## begin MATERIAL TO PROCESS
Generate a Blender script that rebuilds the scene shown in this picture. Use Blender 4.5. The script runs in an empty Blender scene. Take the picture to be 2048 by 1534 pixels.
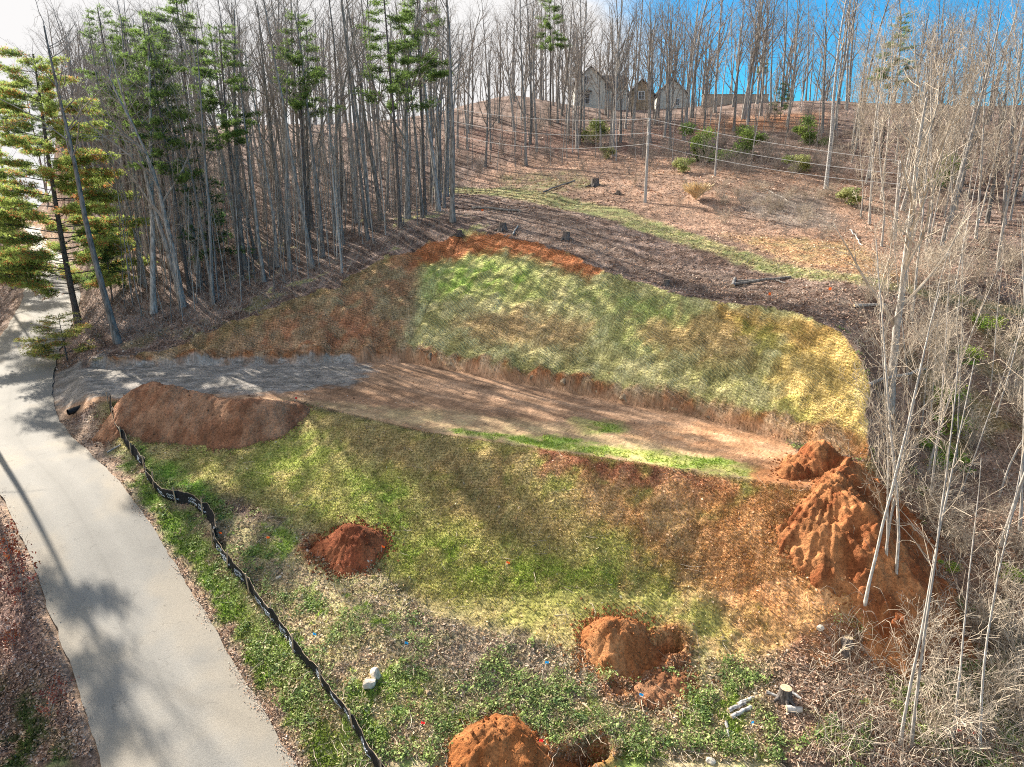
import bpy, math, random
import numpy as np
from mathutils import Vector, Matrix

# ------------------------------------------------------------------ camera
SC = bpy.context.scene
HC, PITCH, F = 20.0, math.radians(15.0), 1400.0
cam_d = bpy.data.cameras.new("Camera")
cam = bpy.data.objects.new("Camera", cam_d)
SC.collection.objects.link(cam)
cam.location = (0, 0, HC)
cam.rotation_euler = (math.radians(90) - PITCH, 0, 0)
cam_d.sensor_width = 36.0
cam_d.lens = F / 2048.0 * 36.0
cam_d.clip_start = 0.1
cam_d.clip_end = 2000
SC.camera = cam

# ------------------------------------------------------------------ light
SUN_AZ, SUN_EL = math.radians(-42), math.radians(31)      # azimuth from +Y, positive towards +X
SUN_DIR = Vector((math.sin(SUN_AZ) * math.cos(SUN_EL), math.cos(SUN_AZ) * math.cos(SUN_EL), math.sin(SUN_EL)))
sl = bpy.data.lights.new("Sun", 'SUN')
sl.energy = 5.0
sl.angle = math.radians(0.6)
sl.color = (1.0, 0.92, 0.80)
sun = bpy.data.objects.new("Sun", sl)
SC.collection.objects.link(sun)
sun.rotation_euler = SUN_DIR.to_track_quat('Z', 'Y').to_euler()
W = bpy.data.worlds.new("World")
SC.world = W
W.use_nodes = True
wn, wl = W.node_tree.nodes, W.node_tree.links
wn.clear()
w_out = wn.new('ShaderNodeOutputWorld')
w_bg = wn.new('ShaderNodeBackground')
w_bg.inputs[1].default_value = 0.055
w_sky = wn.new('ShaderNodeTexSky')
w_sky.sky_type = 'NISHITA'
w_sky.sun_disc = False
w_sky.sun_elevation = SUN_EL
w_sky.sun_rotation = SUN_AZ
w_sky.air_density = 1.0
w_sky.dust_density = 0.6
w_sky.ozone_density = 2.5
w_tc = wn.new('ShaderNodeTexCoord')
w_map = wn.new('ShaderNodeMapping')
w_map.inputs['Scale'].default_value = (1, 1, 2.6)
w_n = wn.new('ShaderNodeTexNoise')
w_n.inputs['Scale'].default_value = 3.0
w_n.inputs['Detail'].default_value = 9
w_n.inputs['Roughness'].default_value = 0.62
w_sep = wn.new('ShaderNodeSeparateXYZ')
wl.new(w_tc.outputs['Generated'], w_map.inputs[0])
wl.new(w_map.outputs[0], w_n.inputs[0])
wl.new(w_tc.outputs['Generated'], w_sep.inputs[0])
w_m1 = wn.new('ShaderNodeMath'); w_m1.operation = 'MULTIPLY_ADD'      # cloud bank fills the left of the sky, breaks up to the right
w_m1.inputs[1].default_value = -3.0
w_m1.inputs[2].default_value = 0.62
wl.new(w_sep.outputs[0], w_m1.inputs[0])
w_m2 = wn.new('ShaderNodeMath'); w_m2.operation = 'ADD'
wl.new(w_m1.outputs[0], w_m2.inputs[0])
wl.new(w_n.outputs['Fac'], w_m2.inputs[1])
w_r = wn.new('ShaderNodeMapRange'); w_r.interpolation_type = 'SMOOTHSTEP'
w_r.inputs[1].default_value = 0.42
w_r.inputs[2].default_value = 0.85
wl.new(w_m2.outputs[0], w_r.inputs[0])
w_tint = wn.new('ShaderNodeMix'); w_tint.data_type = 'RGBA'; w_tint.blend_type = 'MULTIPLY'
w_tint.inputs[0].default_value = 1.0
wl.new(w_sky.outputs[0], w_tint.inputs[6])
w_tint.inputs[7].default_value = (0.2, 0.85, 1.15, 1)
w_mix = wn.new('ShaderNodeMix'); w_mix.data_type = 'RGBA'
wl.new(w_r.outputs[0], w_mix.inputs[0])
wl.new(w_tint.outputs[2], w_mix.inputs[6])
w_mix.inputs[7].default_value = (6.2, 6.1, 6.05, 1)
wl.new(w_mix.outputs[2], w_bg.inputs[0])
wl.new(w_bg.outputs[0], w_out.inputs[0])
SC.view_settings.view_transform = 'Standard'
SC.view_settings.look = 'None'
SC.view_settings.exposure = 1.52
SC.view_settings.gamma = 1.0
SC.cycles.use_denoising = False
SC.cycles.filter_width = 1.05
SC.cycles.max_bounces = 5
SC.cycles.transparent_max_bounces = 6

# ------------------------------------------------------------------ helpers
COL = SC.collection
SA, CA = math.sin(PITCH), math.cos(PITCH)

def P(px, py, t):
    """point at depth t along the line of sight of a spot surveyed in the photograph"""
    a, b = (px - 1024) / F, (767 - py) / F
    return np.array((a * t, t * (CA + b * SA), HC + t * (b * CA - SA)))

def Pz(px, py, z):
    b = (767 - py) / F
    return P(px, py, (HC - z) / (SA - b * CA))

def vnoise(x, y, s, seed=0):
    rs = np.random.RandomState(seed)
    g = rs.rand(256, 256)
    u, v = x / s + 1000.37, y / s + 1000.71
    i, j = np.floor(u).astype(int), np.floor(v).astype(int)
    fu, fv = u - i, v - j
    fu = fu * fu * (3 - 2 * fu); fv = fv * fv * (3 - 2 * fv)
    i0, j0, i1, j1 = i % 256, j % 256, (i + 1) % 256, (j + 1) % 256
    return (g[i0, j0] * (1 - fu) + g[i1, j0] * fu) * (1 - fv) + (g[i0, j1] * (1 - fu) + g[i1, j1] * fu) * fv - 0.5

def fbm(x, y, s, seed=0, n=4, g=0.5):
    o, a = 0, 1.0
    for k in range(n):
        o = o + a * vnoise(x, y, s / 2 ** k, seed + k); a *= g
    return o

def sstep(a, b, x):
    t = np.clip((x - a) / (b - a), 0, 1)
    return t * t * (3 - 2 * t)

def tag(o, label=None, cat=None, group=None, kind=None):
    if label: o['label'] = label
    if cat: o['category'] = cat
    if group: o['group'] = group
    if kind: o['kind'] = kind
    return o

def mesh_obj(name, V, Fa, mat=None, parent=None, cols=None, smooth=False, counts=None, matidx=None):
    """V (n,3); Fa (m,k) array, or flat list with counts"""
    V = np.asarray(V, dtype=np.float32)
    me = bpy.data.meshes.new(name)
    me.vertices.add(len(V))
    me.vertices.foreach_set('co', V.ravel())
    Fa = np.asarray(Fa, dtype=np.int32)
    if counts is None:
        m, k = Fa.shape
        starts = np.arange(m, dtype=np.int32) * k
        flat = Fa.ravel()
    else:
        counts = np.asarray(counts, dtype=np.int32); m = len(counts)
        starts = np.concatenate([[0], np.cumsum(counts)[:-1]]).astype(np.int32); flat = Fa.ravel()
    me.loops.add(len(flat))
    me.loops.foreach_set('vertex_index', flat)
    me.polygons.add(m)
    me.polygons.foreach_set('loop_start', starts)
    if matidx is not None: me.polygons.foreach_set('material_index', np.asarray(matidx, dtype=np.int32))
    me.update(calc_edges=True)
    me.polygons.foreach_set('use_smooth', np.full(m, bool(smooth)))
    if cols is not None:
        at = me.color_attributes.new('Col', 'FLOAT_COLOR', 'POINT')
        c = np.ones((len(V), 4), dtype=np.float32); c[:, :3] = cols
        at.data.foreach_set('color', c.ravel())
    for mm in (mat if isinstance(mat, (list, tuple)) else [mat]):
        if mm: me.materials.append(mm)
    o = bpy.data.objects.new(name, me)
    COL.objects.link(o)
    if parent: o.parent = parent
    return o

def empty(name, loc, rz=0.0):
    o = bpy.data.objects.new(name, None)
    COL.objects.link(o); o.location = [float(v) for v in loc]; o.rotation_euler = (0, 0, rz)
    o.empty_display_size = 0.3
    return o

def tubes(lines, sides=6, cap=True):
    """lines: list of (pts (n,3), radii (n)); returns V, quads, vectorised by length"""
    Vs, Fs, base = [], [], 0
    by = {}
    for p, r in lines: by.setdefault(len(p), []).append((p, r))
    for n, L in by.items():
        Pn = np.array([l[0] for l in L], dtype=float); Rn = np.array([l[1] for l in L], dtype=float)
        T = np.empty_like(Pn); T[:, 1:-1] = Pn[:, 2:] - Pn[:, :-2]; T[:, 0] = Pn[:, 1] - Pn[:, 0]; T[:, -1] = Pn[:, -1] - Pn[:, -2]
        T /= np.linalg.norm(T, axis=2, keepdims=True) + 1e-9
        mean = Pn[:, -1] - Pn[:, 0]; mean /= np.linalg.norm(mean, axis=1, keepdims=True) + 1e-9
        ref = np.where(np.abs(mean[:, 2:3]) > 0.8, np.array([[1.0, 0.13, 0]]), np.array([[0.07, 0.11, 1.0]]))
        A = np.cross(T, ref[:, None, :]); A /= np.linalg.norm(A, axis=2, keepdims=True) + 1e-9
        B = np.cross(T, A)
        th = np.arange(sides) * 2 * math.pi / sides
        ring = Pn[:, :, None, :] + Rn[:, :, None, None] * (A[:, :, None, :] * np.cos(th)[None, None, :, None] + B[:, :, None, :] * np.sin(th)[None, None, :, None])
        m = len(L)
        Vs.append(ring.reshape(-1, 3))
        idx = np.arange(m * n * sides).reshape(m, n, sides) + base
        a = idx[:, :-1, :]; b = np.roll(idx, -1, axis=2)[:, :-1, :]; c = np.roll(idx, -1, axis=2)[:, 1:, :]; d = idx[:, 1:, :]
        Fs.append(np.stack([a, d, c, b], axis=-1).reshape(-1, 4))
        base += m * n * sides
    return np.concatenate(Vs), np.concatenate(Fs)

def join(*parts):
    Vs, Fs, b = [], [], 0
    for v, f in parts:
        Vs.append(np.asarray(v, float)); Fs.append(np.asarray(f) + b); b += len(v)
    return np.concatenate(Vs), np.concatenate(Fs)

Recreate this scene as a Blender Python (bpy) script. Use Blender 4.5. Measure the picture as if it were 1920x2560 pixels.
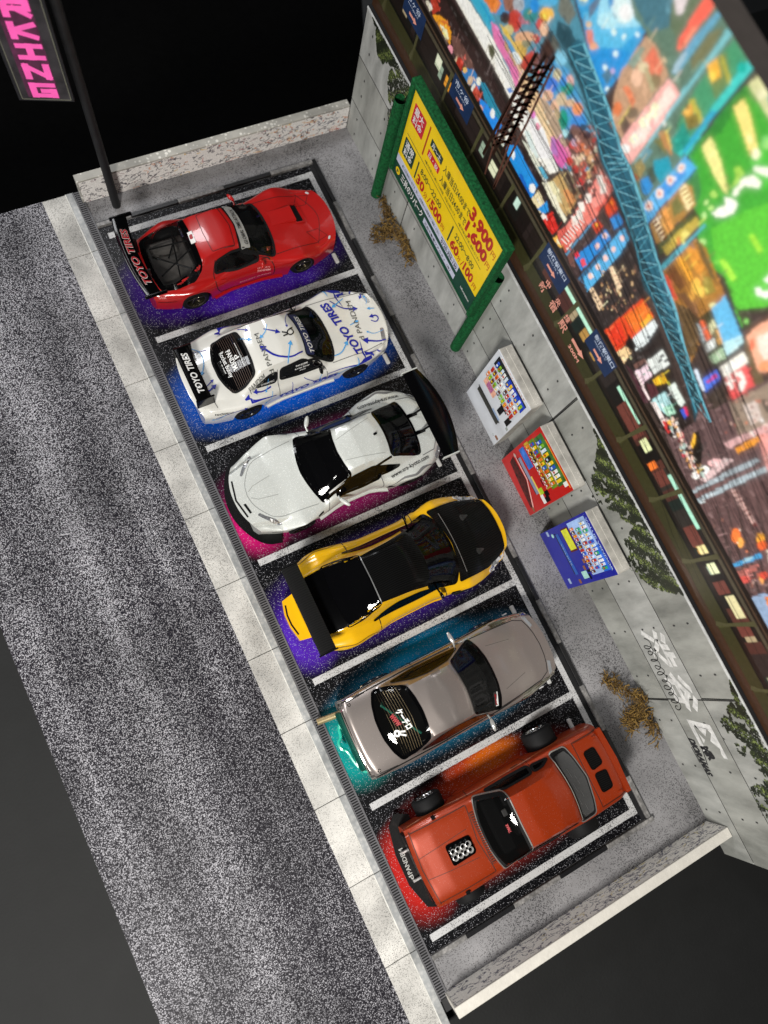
## end MATERIAL TO PROCESS
**TO BE DONE**
Please give again the entries word for word, starting at the first line and ending with the line that contains "from mathutils import Vector, Matrix"; include both of those lines but none of the pictures.

**COMPLETE RESPONSE**
Generate a Blender script that rebuilds the scene shown in this picture. Use Blender 4.5. The script runs in an empty Blender scene. Take the picture to be 2048 by 1534 pixels.
import bpy, math, random
import numpy as np
from mathutils import Vector, Matrix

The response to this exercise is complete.